Data for the task
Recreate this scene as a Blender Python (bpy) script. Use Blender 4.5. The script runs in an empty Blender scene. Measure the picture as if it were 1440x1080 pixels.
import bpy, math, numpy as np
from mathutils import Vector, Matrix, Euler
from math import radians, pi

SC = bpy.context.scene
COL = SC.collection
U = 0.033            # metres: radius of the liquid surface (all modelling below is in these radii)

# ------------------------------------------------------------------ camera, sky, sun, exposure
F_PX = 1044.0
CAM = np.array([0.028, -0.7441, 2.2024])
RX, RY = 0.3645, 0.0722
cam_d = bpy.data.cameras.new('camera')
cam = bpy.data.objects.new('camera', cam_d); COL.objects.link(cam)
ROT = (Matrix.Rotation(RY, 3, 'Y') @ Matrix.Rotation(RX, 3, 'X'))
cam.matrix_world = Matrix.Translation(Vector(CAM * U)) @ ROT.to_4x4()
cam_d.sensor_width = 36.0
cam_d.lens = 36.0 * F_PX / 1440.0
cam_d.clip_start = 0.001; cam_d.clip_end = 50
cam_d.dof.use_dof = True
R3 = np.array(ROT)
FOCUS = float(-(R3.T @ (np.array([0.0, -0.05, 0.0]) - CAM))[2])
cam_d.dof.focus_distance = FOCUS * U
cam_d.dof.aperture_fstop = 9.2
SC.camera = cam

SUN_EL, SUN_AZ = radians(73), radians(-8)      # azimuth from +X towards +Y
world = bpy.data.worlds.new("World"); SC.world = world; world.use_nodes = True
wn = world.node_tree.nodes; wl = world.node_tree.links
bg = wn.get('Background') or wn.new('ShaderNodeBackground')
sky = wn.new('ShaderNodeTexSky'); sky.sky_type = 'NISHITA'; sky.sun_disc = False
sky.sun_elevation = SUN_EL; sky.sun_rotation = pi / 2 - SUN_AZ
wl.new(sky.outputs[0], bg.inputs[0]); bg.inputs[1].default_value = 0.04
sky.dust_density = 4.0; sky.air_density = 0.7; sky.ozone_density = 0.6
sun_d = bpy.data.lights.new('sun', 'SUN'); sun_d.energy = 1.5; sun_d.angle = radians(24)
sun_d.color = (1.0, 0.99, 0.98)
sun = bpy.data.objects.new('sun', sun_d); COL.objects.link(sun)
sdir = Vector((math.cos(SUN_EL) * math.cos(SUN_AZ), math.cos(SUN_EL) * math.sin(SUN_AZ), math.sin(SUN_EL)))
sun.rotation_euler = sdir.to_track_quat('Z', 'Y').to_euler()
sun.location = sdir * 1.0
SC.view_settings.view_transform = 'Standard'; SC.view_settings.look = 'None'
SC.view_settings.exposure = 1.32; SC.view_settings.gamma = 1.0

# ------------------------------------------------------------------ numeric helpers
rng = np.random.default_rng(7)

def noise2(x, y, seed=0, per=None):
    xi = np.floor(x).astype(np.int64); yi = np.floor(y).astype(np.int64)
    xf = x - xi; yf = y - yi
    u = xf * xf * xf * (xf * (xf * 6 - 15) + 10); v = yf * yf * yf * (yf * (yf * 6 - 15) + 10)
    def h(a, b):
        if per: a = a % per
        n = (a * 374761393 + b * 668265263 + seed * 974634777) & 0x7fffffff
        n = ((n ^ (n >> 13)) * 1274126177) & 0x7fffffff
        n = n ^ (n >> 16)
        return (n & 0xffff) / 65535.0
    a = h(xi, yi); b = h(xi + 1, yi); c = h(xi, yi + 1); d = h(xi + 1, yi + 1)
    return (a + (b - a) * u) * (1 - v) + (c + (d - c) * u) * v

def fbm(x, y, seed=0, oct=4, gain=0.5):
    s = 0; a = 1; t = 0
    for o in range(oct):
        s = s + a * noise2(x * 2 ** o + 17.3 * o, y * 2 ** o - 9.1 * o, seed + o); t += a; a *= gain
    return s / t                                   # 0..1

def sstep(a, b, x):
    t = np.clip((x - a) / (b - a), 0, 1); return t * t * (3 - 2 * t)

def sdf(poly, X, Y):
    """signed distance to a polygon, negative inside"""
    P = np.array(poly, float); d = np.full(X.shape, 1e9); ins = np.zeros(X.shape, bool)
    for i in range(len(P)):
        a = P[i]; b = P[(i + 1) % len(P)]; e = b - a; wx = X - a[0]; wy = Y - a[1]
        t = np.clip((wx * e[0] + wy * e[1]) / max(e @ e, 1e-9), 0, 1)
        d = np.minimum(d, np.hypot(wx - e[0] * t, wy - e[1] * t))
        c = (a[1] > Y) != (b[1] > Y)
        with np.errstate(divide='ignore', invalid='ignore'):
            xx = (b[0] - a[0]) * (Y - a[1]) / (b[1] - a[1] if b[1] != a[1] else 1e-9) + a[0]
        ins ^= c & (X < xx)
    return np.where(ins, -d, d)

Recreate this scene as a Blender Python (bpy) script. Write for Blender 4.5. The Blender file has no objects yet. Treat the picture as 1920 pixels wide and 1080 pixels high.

Task goal
Quote exactly the lines running from the start of the listing above through the line where "from math import radians, pi" is found, and output no other lines.

Complete output
Recreate this scene as a Blender Python (bpy) script. Use Blender 4.5. The script runs in an empty Blender scene. Measure the picture as if it were 1440x1080 pixels.
import bpy, math, numpy as np
from mathutils import Vector, Matrix, Euler
from math import radians, pi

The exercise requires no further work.